The book itself is based on prodigious research. Using manuscript slave-census data, Scarborough has identified several hundred slave planters who owned more than 250 slaves. He then uses prosopography to examine a variety of characteristics, including family, religion, education, and investments. Scarborough places these men, and some women, in their historical context, relating their reactions to the crisis of the 1850s, the election of 1860, the Civil War, and Reconstruction. Despite several appendixes listing the individual slaveholders, Scarborough does little with statistics to provide any sense of how these planters could be grouped. Instead he relies on telling stories about individual planters. This methodology runs into trouble, since Scarborough's pro-planter bias—he claims he began this study "with no preconceived thesis"—raises questions about how and why he selected the individual anecdotes.

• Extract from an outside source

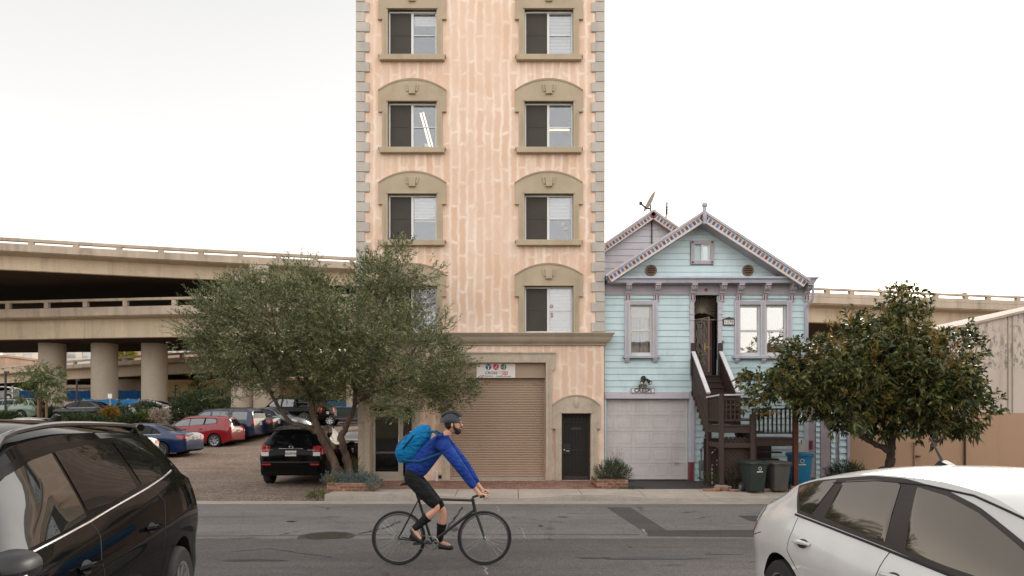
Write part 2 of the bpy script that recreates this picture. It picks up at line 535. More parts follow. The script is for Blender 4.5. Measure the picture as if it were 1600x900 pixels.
def m_leaf(name, cols, trans=.35, rough=.5):
    """leaves: each loose leaf gets its own tint; light passes partly through"""
    t = NT(name)
    g = t.new('ShaderNodeNewGeometry')
    n = len(cols)
    c = t.ramp(g.outputs['Random Per Island'], [(i / max(1, n - 1), x) for i, x in enumerate(cols)])
    big = t.noise(1.1, 2)
    c = t.mix(t.ramp(big, [(.35, 0.0), (.7, .5)]), c, sc(cols[len(cols) // 2], 1.25))
    t.set(col=c, rough=rough, spec=.35)
    tl = t.new('ShaderNodeBsdfTranslucent'); t.link(c, tl.inputs['Color'])
    mx = t.new('ShaderNodeMixShader'); mx.inputs[0].default_value = trans
    t.link(t.b.outputs[0], mx.inputs[1]); t.link(tl.outputs[0], mx.inputs[2]); t.link(mx.outputs[0], t.out.inputs['Surface'])
    return t.mat


def m_bark(name, col):
    t = NT(name)
    n = t.noise(6, 7, .7, t.mapping((1, 1, .25)))
    c = t.mix(t.ramp(n, [(.35, 0.0), (.65, 1.0)]), sc(col, .5), sc(col, 1.35))
    v = t.voronoi(7, src=t.mapping((1, 1, .45)))
    c = t.mix(t.ramp(v, [(.05, .7), (.2, 0.0)]), c, sc(col, .3))
    t.set(col=c, rough=.92, spec=.15); t.bump(t.math('ADD', n, v), .9, .03)
    return t.mat


def m_gloss_dark(name, col, k=.6, ior=1.45, rough=.02, base=0.0, pw=1.0):
    """very dark lacquer or tinted glass with a restrained mirror coat"""
    t = NT(name); d = t.new('ShaderNodeBsdfDiffuse'); d.inputs['Color'].default_value = (*col, 1)
    g = t.new('ShaderNodeBsdfGlossy'); t.link(t.math('ADD', t.math('MULTIPLY', t.noise(6, 4), .02), rough), g.inputs['Roughness'])
    f = t.new('ShaderNodeFresnel'); f.inputs['IOR'].default_value = ior
    dust = t.ramp(t.noise(2.2, 6, .7), [(.35, 1.0), (.75, .82)])
    mx = t.new('ShaderNodeMixShader'); t.link(t.math('MULTIPLY_ADD', t.math('MULTIPLY', t.math('POWER', f.outputs[0], pw), k), dust, base), mx.inputs[0])
    t.link(d.outputs[0], mx.inputs[1]); t.link(g.outputs[0], mx.inputs[2]); t.link(mx.outputs[0], t.out.inputs['Surface']); return t.mat


def m_emit(name, col, s):
    t = NT(name); t.set(col=(.8, .8, .8), emc=col, ems=s); return t.mat


MT = {}
MT['stucco'] = m_stucco(); MT['stone'] = m_travertine()
MT['trim'] = M('olive_trim', srgb(173, 156, 132), .8, .12, 1.5, .15, 80, grime=.25)
MT['cornice'] = M('cornice_paint', srgb(168, 153, 134), .8, .12, 1.2, .15, 80, grime=.35)
MT['asphalt'] = m_asphalt('asphalt', .122, 1.03); MT['asphalt_old'] = m_asphalt('asphalt_patch', .046, 1.02, False); MT['asphalt_trench'] = m_asphalt('asphalt_trench', .058, 1.0, False)
MT['asphalt_near'] = m_asphalt('asphalt_near', .074, 1.07); MT['gravel'] = m_gravel()
MT['walk'] = m_concrete('sidewalk_concrete', srgb(164, 152, 140)); MT['gutter'] = m_concrete('gutter_concrete', srgb(150, 140, 128), stain=.6)
MT['kerb'] = m_concrete('kerb_concrete', srgb(140, 131, 121), stain=.7, scale=2)
MT['fwy'] = m_concrete('freeway_concrete', srgb(190, 172, 148), var=.14, stain=.4, scale=.25, drip=.5)
MT['fwy_pale'] = m_concrete('freeway_parapet', srgb(176, 160, 142), var=.16, stain=.6, scale=.3, drip=.7)
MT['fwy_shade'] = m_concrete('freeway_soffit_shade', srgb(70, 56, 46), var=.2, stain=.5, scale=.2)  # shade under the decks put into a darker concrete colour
MT['column'] = m_concrete('column_concrete', srgb(176, 162, 144), var=.10, stain=.25, scale=.3, drip=.25)
MT['paver'] = m_brick('brick_paving', .21, .105, ((112, 74, 62), (164, 122, 104), (132, 118, 106)), 'xy', .012, .0)
MT['brick'] = m_brick('planter_brick', .2, .07, ((118, 80, 64), (164, 122, 98), (150, 138, 126)), 'xz')
MT['siding'] = m_paint_board('aqua_siding', srgb(192, 211, 213), .40, srgb(120, 140, 140))
MT['siding_pale'] = m_paint_board('pale_siding', srgb(196, 214, 216), .30, srgb(140, 150, 150))
MT['lilac_siding'] = m_paint_board('lilac_siding', srgb(200, 198, 206), .3, srgb(150, 146, 154))
MT['lilac'] = m_paint_board('lilac_trim', srgb(172, 165, 170), .4, srgb(120, 108, 112))
MT['lilac_pale'] = m_paint_board('pale_lilac_trim', srgb(190, 184, 190), .4, srgb(130, 122, 126))
MT['grey_trim'] = m_paint_board('grey_cornice', srgb(172, 172, 182), .5, srgb(110, 106, 108))
MT['red_paint'] = flat_paint('dark_red_paint', srgb(122, 56, 58)); MT['blue_paint'] = flat_paint('blue_accent_paint', srgb(92, 110, 152))
MT['cream'] = m_paint_board('cream_paint', srgb(206, 200, 192), .45, srgb(140, 128, 118))
MT['garage_grey'] = m_paint_board('garage_door_paint', srgb(202, 195, 192), .35, srgb(140, 128, 122))
MT['shutter'] = M('shutter_paint', srgb(160, 136, 116), .55, .07, 1.0, grime=.25, spec=.4)
MT['shutter_head'] = M('shutter_header_paint', srgb(166, 142, 122), .6, .07, 1.0, grime=.25)
MT['deck'] = m_paint_board('dark_brown_wood', srgb(66, 50, 44), .5, srgb(36, 28, 26))
MT['redwood'] = m_paint_board('red_brown_post', srgb(96, 48, 38), .4, srgb(50, 28, 24))
MT['rail_white'] = m_paint_board('white_handrail', srgb(206, 202, 202), .35, srgb(130, 120, 116))
MT['vinyl'] = flat_paint('white_vinyl', srgb(214, 212, 208), .4)
MT['alu'] = M('aluminium_frame', srgb(178, 168, 154), .42, .08, 3, metal=.6)
MT['steel'] = M('brushed_steel', (.55, .54, .52), .3, .08, 8, metal=1.0)
MT['chrome'] = M('chrome', (.78, .78, .78), .22, .04, 3, metal=1.0, rvar=.03)
MT['black_metal'] = M('black_metal', (.02, .02, .02), .5, .2, 6, spec=.4)
MT['iron'] = M('painted_iron', srgb(54, 48, 44), .55, .15, 6)
MT['screen'] = M('insect_screen', srgb(66, 60, 54), .75, .12, 3)
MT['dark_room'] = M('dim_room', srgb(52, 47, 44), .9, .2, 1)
MT['blind'] = M('white_blind', srgb(186, 184, 182), .7, .05, 1, stretch=(1, 1, 12))
MT['curtain'] = M('white_curtain', srgb(160, 160, 160), .85, .2, 2, stretch=(9, 1, .3))
MT['pane'] = m_pane('window_pane', .10); MT['pane_mirror'] = m_pane('mirror_pane', .34, (.8, .78, .74)); MT['pane_dark'] = m_pane('dark_pane', .05, (.4, .4, .4))
MT['tube'] = m_emit('fluorescent_tube', (1, .78, .48), 1.1)
MT['black'] = M('matte_black', (.012, .012, .012), .7, .2, 4)
MT['rubber'] = M('tyre_rubber', (.022, .021, .02), .8, .25, 6, .2, 60)
MT['plastic_black'] = M('black_plastic', (.018, .018, .018), .45, .15, 8)
MT['white_paint'] = flat_paint('white_lettering', (.75, .74, .72))
MT['roof'] = M('roof_shingle', srgb(96, 88, 84), .9, .25, 6, .4, 40)
MT['wh_top'] = None
# ------------------------------------------------------------------ ground, road, pavement
def road_z(Y):
    if Y <= 10: return 0.0
    if Y <= 15.35: return -.08 * (Y - 10) / 5.35
    return -.08 - .02 * (Y - 15.35) / .69


TZ = [(14, -.14), (16.04, -.105), (19, -.08), (24, -.06), (27, .05), (30, .2), (35, .47), (39, 1.02), (44, 1.35), (50, 1.75), (56, 2.3), (62, 2.9), (68, 3.5), (80, 4.2), (130, 5.0), (420, 6.0)]
def terr(Y): return interp(TZ, Y)


def terr_hit(py):
    """distance at which the lot's surface crosses picture row py"""
    lo, hi = 16.0, 90.0
    for Y in np.arange(16, 90, .05):
        if YH + (HC - terr(Y)) * F / Y <= py: return float(Y)
    return 90.0


mb = MB()
ys = [14, 15, 16.05] + list(np.arange(16.5, 46, .75)) + list(np.arange(46, 84, 2)) + [90, 100, 130, 180, 260, 420]
xs = [-420, -200, -110, -70] + list(np.arange(-50, 51, 2.0)) + [70, 110, 200, 420]
random.seed(3)
mb.grid([[(x, y, terr(y) - (.10 if (x > -4.4 and y < 24) else 0) + (random.uniform(-.02, .02) if y > 17 else 0)) for x in xs] for y in ys], 0)
struct(mb.build('gravel_ground', MT['gravel'], smooth=True), 'brown gravel parking lot surface with leaf litter', 'ground')

mb = MB()
ry = [7.4, 8.5, 9.2, 10, 11, 12, 13, 14, 15.35]
mb.grid([[(x, y, road_z(y)) for x in (-400, -60, -20, -8, 0, 8, 20, 60, 400)] for y in ry], 0)
struct(mb.build('road', MT['asphalt'], smooth=True), 'grey patched asphalt street', 'road')
# near side: raised apron the two close cars stand on
# gutter pan
mb = MB(); mb.grid([[(x, y, road_z(y) + .004) for x in (-400, -30, -10, 0, 10, 30, 400)] for y in (15.352, 16.04)], 0)
mb.quad((-400, 15.35, -.15), (400, 15.35, -.15), (400, 15.352, road_z(15.352) + .004), (-400, 15.352, road_z(15.352) + .004))
struct(mb.build('gutter', MT['gutter']), 'pale concrete gutter along the far kerb', 'gutter')

KZ = [(-4.4, .055), (-2.2, .055), (-1.0, -.055), (.75, -.06), (1.25, .03), (2.3, .035), (3.3, -.06), (7.0, -.06), (8.0, .05), (60, .05)]
def kz(x):
    for i in range(len(KZ) - 1):
        if x <= KZ[i + 1][0]:
            t = max(0, (x - KZ[i][0]) / (KZ[i + 1][0] - KZ[i][0])); return lerp(KZ[i][1], KZ[i + 1][1], t)
    return .05


def walk_z(x, y):
    t = min(1, max(0, (y - 16.18) / 1.2)); return lerp(kz(x), .04, t)
# kerb stones (one run) then the slabs behind
mb = MB(); kx = list(np.arange(-4.4, 9.01, .2)) + [12, 20, 60]
random.seed(4); kj = {x: (random.uniform(-.009, .009), random.uniform(-.008, .006)) for x in kx}
rows = [[(x, 16.02 + kj[x][0], -.16) for x in kx], [(x, 16.035 + kj[x][0], kz(x) - .022 + kj[x][1]) for x in kx], [(x, 16.06 + kj[x][0], kz(x) + kj[x][1] * .5) for x in kx], [(x, 16.19, kz(x) + .001) for x in kx], [(x, 16.19, -.2) for x in kx]]
mb.grid(rows); mb.quad((-4.4, 16.19, -.2), (-4.4, 16.19, kz(-4.4)), (-4.4, 16.02, kz(-4.4) - .02), (-4.4, 16.02, -.2))
struct(mb.build('kerb', MT['kerb'], smooth=True, sharp=50), 'concrete kerb with lowered driveway dips', 'kerb')
mb = MB(); x = -4.4; k = 0
while x < 26:
    w = 1.52; x1 = x + w - .014
    n = 4
    rows = [[(lerp(x, x1, i / n), y, walk_z(lerp(x, x1, i / n), y)) for i in range(n + 1)] for y in (16.197, 16.5, 16.9, 17.386)]
    mb.grid(rows)
    for (p, q) in (((x, 16.197), (x1, 16.197)), ((x1, 16.197), (x1, 17.386)), ((x1, 17.386), (x, 17.386)), ((x, 17.386), (x, 16.197))):
        mb.quad((p[0], p[1], walk_z(*p)), (p[0], p[1], -.1), (q[0], q[1], -.1), (q[0], q[1], walk_z(*q)))
    x += w
struct(mb.build('sidewalk', MT['walk']), 'concrete sidewalk slabs in front of the buildings', 'sidewalk')
mb = MB(); mb.quad((-4.4, 16.1, -.085), (60, 16.1, -.085), (60, 20.4, -.085), (-4.4, 20.4, -.085))
struct(mb.build('sidewalk_bed', MT['black']), 'dark bed under the sidewalk joints', 'ground')
mb = MB(); mb.box(-4.0, 2.68, 17.40, 19.74, -.08, .036)
struct(mb.build('brick_paving', MT['paver']), 'worn red brick strip along the building front', 'paving')
mb = MB(); mb.box(-4.4, -4.005, 17.4, 19.74, -.08, .02)
struct(mb.build('soil_strip', MT['gravel']), 'strip of soil beside the planter', 'ground')
mb = MB(); n = 16
mb.grid([[(x, y, lerp(.036, .0, (y - 17.4) / 2.6)) for x in (2.70, 4, 5.3, 6.5, 8, 10, 14, 24)] for y in (17.40, 18.2, 19, 20.4)])
struct(mb.build('driveway', MT['asphalt_old']), 'dark broken asphalt driveway of the blue house', 'driveway')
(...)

To make matters worse, there is a certain stars and bars quality to the book. Almost every time Scarborough mentions Wade Hampton's name, for instance, he also reminds us that Hampton was a Confederate general. In fact, he reiterates repeatedly in the non–Civil War chapters how this or that planter served in some capacity in the Confederate army. Scarborough does counter this tendency with occasional statements asserting that slavery was wrong, and he admits that the cause of the Civil War was slavery. But when he quotes southerners about moonlight and magnolias (370), and the lost cause (403), without much context, and refers to race animosity as a legacy of Reconstruction (403), viewing "the Negro" as a "political pawn of the radical Republicans" (404), he seems to be writing in a distant age.